Refazer o mapa de freguesias?

A forma categórica como o presidente da Câmara Municipal da Mealhada, em 16 de julho, na Pampilhosa, apelou à mobilização popular contra o que chamou de ataque “furtivo” às freguesias, por parte “do Governo” e do “ocupante”, é sintomático da sensibilidade de um assunto que parece estar a marcar a agenda política portuguesa e que promete grave discussão, se não for tratado com honestidade e, acima de tudo, com muita sensibilidade.
É, de facto, um disparate associar a redução do número de freguesias a uma redução “na gordura” do Estado. É um disparate porque as 4260 freguesias do país em nada contribuem para o défice do Estado, e injetam capital na economia real com muito mais facilidade do que qualquer outra estrutura da Administração Central. Por outro lado, o encargo dos dirigentes – dos autarcas – no Orçamento do Estado é nulo, uma vez que as ajudas de custo que lhes são assistidas saem direta e exclusivamente dos orçamentos das freguesias. É fácil de perceber que a maior parte dos autarcas de freguesia acaba por não receber qualquer compensação – porque gasta muito mais do que recebe e porque prefere que o orçamento da sua autarquia seja gasto em obra do que na sua compensação que é pouco mais do que simbólica. Dificilmente o Governo, ou a Troika – o ocupante, como lhe chamou Carlos Cabral – conseguirão poupar seja o que for com a extinção de freguesias.
Por outro lado, convenhamos que é necessária uma reforma séria no mapa das freguesias em Portugal. Faz sentido haver mais de sessenta freguesia com menos de 100 eleitores? Faz sentido que haja cerca de 1300 freguesias que têm menos de 500 eleitores? Faz sentido que cerca de 53 por cento das freguesias tenham mil eleitores? Faz sentido uma freguesia com 70 km2 – como a de Escalhão, na Guarda? Faz sentido que o concelho de Barcelos tenha 89 freguesias e o de São João da Madeira tenha apenas uma? Faz sentido uma freguesia, como a de Santo António dos Olivais, em Coimbra, ter quase 40 mil eleitores? A verdade é que nada disto faz sentido, e é necessária uma reforma profunda no mapa das freguesias portuguesas, uma reforma que nunca foi feita, dado que há 190 anos se deu a transposição das paróquias religiosas para as freguesias [na reforma administrativa de 18 de julho de 1835] e nunca mais se mexeu no assunto, para além do crescimento exponencial ao sabor de conveniências e oportunidades políticas.

(1787-1858)

O condeixense (de Condeixa-a-Nova) foi o Ministro dos Negócios do Reino que assinou o Decreto, apelidado de “Reforma Administrativa de 18 de julho de 1835”, que converteu o mapa das paróquias religiosas em estruturas civis e políticas também conhecidas como freguesias (freguesia estava para paróquia como concelho está hoje para munícipio, i.e., a freguesia era o território associado à estrutura institucional paróquia). Com esta reforma – que Rodrigo Fonseca Magalhães assinou apenas três dias depois de ter tomado posse como ministro – os concelhos são divididos em freguesias que “surgem pela primeira vez como órgãos administrativos, tendo como órgãos a Junta de Paróquia, eleita, e o Comissário de Paróquia [que a partir de 1836 e até 1976 passaria a chamar-se Regedor], escolhido pelo administrador de concelho de entre três nomes indicados pela respectiva Junta de Paróquia”.

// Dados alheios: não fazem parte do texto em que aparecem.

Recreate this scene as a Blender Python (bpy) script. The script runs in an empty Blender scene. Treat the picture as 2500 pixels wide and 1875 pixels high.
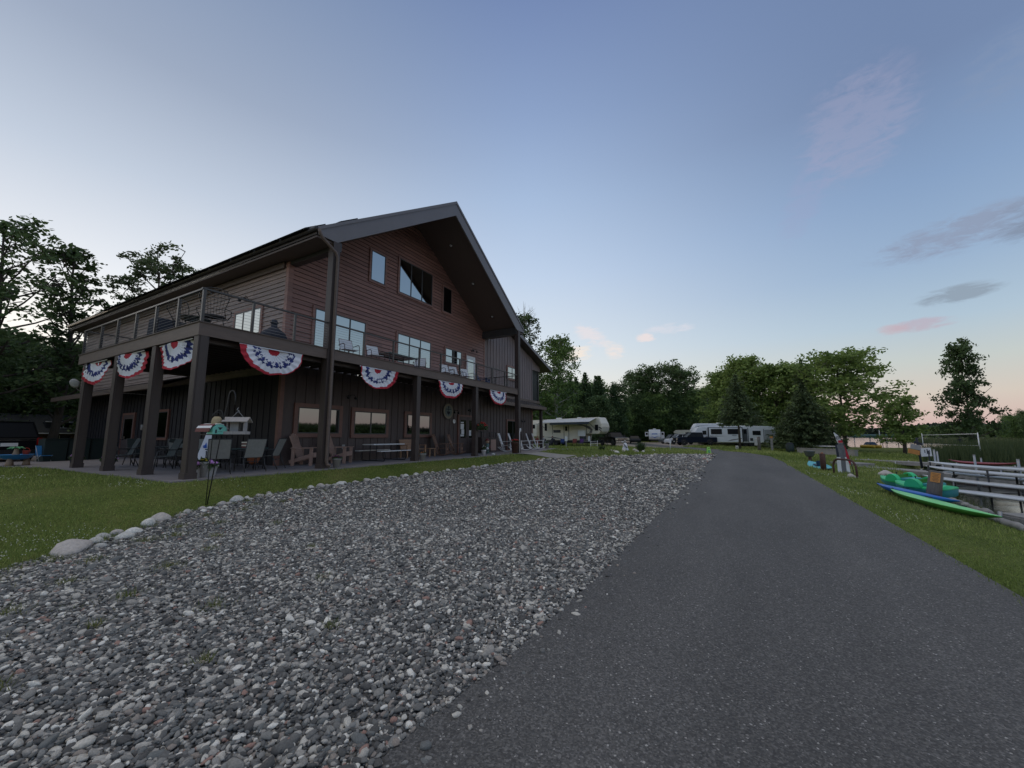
import bpy, bmesh, math, random
import numpy as np
from mathutils import Vector, Matrix
PI=math.pi
sc=bpy.context.scene
C=sc.collection
# ---------------------------------------------------------------- camera
CAM=Vector((-5.032,-12.430,1.088))
yaw,pitch,roll=-1.06404,0.13003,-0.00276
f_=Vector((-math.sin(yaw)*math.cos(pitch),math.cos(yaw)*math.cos(pitch),math.sin(pitch)))
r_=Vector((math.cos(yaw),math.sin(yaw),0)); u_=r_.cross(f_)
r2=r_*math.cos(roll)+u_*math.sin(roll); u2=u_*math.cos(roll)-r_*math.sin(roll)
cd=bpy.data.cameras.new('camera'); cam=bpy.data.objects.new('camera',cd); C.objects.link(cam)
cam.matrix_world=Matrix(((r2.x,u2.x,-f_.x,CAM.x),(r2.y,u2.y,-f_.y,CAM.y),(r2.z,u2.z,-f_.z,CAM.z),(0,0,0,1)))
cd.sensor_width=36; cd.lens=971.78/2500*36; cd.clip_start=.05; cd.clip_end=6000
sc.camera=cam
# ---------------------------------------------------------------- colour management, render
sc.view_settings.view_transform='Standard'; sc.view_settings.look='None'; sc.view_settings.exposure=0.12; sc.view_settings.gamma=1
def s2l(c): return tuple(((x/255)/12.92 if x<=10.3 else (((x/255)+.055)/1.055)**2.4) for x in c)
# ---------------------------------------------------------------- world: dusk sky, glowing where the sun has set (towards +Y), with an added bright zenith
W=bpy.data.worlds.new('World'); sc.world=W; W.use_nodes=True
nt=W.node_tree; nt.nodes.clear(); N=nt.nodes; Lk=nt.links
def nd(t,**k):
    n=N.new(t)
    for a,b in k.items(): setattr(n,a,b)
    return n
def mth(op,a,b=None,c=None,clamp=False):
    n=nd('ShaderNodeMath',operation=op,use_clamp=clamp)
    for i,x in enumerate((a,b,c)):
        if x is None: continue
        if isinstance(x,(int,float)): n.inputs[i].default_value=x
        else: Lk.new(x,n.inputs[i])
    return n.outputs[0]
def vdot(a,v):
    n=nd('ShaderNodeVectorMath',operation='DOT_PRODUCT'); Lk.new(a,n.inputs[0]); n.inputs[1].default_value=v; return n.outputs['Value']
def mixc(f,a,b):
    n=nd('ShaderNodeMix',data_type='RGBA')
    for s,x in ((n.inputs[0],f),(n.inputs[6],a),(n.inputs[7],b)):
        if isinstance(x,(int,float)): s.default_value=x
        elif isinstance(x,tuple): s.default_value=(*x[:3],1)
        else: Lk.new(x,s)
    return n.outputs[2]
tc=nd('ShaderNodeTexCoord'); D=tc.outputs['Generated']
sp=nd('ShaderNodeSeparateXYZ'); Lk.new(D,sp.inputs[0]); X,Y,Z=sp.outputs
el=mth('MAXIMUM',Z,0.0)
hl=mth('SQRT',mth('ADD',mth('MULTIPLY',X,X),mth('ADD',mth('MULTIPLY',Y,Y),1e-5)))
SUN_AZ=math.radians(-2)
t_=mth('DIVIDE',mth('ADD',mth('MULTIPLY',X,-math.sin(SUN_AZ)),mth('MULTIPLY',Y,math.cos(SUN_AZ))),hl)
def ramp(stops):
    n=nd('ShaderNodeValToRGB'); cr=n.color_ramp; Lk.new(el,n.inputs[0])
    while len(cr.elements)<len(stops): cr.elements.new(.5)
    for e,(p,c) in zip(cr.elements,stops): e.position=p; e.color=(*s2l(c),1)
    return n.outputs[0]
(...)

Claro que este tema é mais do que propício ao clima de guerra civil e de espírito de “Maria da Fonte com as pistolas na mão”, porque vai colocar irmãos contra irmãos na célula político-administrativa mais comunitária que existe. E por isso precisa de ser tratado com honestidade intelectual.
Em concelhos como o de Coimbra – por exemplo –, com 31 freguesias, os partidos políticos já começaram a procurar sentar-se à mesma mesa para falar sobre um novo mapa de freguesias. E fazem bem, porque é melhor serem eles a fazê-lo do que um burocrata de Lisboa, de régua e esquadro na mão.
No concelho da Mealhada o problema não é grave. Não há problemas sérios a resolver. Temos oito freguesias e apenas a freguesia de Antes pode levantar algum problema se, e apenas nessa ocasião, for colocada a fasquia da extinção nos 1000 eleitores (a freguesia tem 839 inscritos), o que não parece que seja possível critério cego.
Mas o assunto deve começar a ser debatido internamente, nos fóruns internos locais – nas assembleias de freguesia, na Assembleia Municipal, na Câmara Municipal e nos partidos políticos –, e deve ser gerido, repetimos, com honestidade e sensibilidade.
Esta não é uma reforma necessária por causa da poupança – que não é significativa –, é uma reforma imperiosa por causa da eficiência e da eficácia da resposta politica aos problemas das pessoas e das comunidades.